1) gold broke thru
major support at $1180, and is stabilizing around $1164. This is
bearish, if you're a short-term trader. In other words, it could go
lower.
2) However, what's positive is the gold mining
shares appreciated today, which is bullish for gold, as mining
equities--while more volatile, are often leading indicators for the
future direction of gold (and silver).3) silver appears to have bottomed out late last week and is rising today, despite a flat gold price. This decoupling usually indicates inflection points (in this case, a bottoming). Perhaps markets are discounting that the economy is recovering (since silver is not only a monetary metal, but also an industrial metal).

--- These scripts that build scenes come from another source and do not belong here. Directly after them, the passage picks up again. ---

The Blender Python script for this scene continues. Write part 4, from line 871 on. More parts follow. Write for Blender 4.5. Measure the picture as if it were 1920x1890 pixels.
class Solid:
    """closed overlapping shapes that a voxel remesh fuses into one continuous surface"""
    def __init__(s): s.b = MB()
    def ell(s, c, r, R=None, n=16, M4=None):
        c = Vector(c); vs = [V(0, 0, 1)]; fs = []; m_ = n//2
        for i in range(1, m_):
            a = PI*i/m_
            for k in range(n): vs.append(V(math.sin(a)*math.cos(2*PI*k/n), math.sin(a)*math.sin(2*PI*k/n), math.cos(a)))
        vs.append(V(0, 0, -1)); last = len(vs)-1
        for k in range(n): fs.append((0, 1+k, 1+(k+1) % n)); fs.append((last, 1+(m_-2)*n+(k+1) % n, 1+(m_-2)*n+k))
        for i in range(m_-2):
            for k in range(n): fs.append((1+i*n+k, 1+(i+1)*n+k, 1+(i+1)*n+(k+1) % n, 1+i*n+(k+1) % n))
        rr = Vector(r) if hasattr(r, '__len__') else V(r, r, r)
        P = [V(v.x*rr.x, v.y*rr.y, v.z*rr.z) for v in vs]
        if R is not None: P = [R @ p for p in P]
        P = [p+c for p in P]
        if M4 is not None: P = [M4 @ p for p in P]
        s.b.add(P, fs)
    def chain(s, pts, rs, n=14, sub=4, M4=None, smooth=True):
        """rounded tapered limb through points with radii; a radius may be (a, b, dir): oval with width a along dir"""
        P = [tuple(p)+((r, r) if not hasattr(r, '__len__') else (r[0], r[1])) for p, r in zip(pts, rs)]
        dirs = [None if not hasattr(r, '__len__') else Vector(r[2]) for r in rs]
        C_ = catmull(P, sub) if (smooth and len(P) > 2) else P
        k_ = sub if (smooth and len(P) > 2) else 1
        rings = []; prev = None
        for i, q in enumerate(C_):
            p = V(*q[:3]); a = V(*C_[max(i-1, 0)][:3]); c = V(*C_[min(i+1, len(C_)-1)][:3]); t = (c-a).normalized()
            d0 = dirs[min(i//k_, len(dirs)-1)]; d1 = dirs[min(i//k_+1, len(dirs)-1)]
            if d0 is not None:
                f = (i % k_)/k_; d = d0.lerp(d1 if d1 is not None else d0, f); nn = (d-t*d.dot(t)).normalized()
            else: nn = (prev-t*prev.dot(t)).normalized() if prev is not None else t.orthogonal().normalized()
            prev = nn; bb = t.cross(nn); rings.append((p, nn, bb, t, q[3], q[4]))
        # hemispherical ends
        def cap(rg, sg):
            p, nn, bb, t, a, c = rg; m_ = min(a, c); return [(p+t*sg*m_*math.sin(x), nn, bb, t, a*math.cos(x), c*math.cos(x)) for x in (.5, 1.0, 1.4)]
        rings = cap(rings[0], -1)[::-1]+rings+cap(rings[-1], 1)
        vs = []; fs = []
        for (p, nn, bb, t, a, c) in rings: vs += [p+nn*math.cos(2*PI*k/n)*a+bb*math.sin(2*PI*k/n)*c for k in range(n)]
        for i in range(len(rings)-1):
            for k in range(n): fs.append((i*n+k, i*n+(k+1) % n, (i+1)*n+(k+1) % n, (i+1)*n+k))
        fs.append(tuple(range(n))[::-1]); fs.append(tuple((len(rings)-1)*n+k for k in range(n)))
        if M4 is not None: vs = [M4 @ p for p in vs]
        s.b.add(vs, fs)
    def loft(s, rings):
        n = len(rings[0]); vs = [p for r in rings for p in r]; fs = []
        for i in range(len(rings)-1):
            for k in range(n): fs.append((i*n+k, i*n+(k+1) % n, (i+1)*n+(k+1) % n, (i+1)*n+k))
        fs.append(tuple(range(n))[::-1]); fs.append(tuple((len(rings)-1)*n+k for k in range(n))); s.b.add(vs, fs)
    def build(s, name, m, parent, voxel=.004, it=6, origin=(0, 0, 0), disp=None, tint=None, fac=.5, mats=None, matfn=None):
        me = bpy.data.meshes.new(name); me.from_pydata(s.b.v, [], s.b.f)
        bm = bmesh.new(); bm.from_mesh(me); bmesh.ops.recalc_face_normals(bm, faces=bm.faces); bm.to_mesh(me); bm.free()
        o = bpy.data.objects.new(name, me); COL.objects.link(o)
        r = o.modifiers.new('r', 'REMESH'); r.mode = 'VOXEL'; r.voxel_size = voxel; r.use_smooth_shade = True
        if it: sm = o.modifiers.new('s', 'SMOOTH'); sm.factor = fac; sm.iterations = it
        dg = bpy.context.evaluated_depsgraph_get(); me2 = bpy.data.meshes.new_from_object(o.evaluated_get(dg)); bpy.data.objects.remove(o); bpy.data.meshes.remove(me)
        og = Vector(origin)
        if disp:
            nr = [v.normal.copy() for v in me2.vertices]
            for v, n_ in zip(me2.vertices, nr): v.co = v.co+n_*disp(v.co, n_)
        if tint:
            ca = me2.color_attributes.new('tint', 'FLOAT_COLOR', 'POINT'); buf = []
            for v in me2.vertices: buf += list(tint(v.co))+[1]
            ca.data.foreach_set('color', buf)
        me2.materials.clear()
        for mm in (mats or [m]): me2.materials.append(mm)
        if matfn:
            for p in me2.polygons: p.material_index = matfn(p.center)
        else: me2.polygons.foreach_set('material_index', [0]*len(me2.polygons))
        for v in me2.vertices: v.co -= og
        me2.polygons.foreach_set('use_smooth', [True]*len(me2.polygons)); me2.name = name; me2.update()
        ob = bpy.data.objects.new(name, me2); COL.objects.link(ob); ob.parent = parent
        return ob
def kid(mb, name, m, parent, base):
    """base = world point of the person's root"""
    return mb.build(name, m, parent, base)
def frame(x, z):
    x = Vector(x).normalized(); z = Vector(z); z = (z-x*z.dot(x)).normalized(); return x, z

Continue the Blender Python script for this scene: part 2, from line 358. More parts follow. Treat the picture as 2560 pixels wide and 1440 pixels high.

4) silver has been beaten up more since the 2011 peak (down 70% from $49), so if it is rebounding, it is bullish for gold also, and its recovery will be more amplified than gold's recovery. In other words, if a bull market in precious metals resumes, or returns (depending on your time frame), silver will appreciate more and faster (i.e., the gold/silver ratio will narrow).
5) last week's capitulation in silver may indicate exhaustive selling, which means a bottom may have formed. Having said that, this brutal bear market in silver has experienced many lower lows since the 2011 peak, so catching a falling knife is inherently perilous for short-term traders.
6) for long-term accumulators, these price declines are gifts. BTFD.